Enter Michael Lee whose girlfriend Scarlett is obviously smitten with Barney. He attempts to let Jeane know but instead they get into an argument. Suddenly, as their respective relationships crumble, they start meeting up for snogs. They don't talk or want anyone else to know but eventually they realise they have to acknowledge that something is happening between them and so their relationship changes. I'm at a loss to know how to explain how much I loved this book. Both Jeane and Michael are flawed in different ways. They say and do the wrong thing, treat each other badly but then try to be better. They lie and then regret it but are also brutally honest with each other. As we get to know more about them and their lives away from school we can understand and empathise further.

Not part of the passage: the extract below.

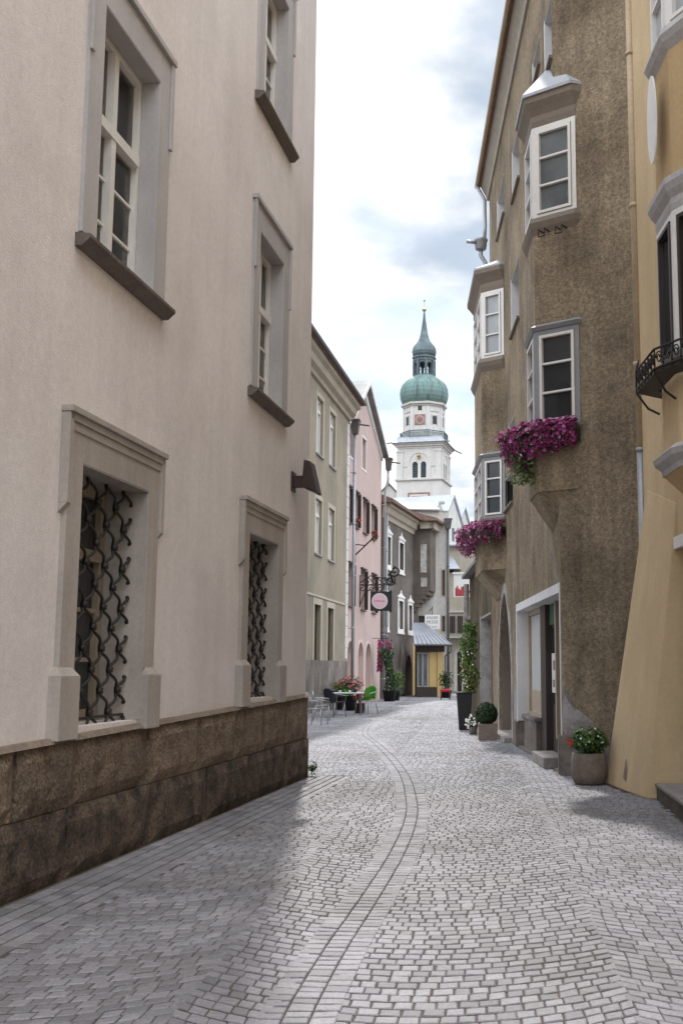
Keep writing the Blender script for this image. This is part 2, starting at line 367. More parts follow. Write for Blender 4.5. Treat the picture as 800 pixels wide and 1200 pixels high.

Sarra Manning doesn't shy away from the real stuff. Jeane is a result of an awful home life which is revealed little-by-little as the story unfolds. Michael and Jeane appear to be opposites but there's much more depth to both characters. Michael is no knight in shining armour. He judges Jeane purely on her appearance and does the whole Mr Darcy, "I like you against my better judgement," thing. But still I found myself willing them together. The sex scene is cringe-worthy in its realism and I applaud the author for that. The scenes between Jeane and her parents are seriously depressing and I defy anyone not to feel for her and excuse all of her behaviour after the heinous Garfunkel's scene. Adorkable also addresses huge issues like being different, identity and self-worth, peer pressure and feeling comfortable in your own skin. It does this through the power of Jeane who is probably one of my favourite characters of the year.

I'm not doing this book justice at all so I'll stop burbling and just say that I heart Adorkable, that I want to read everything by Sarra Manning as it was a heartbreaking, beautiful and magical book.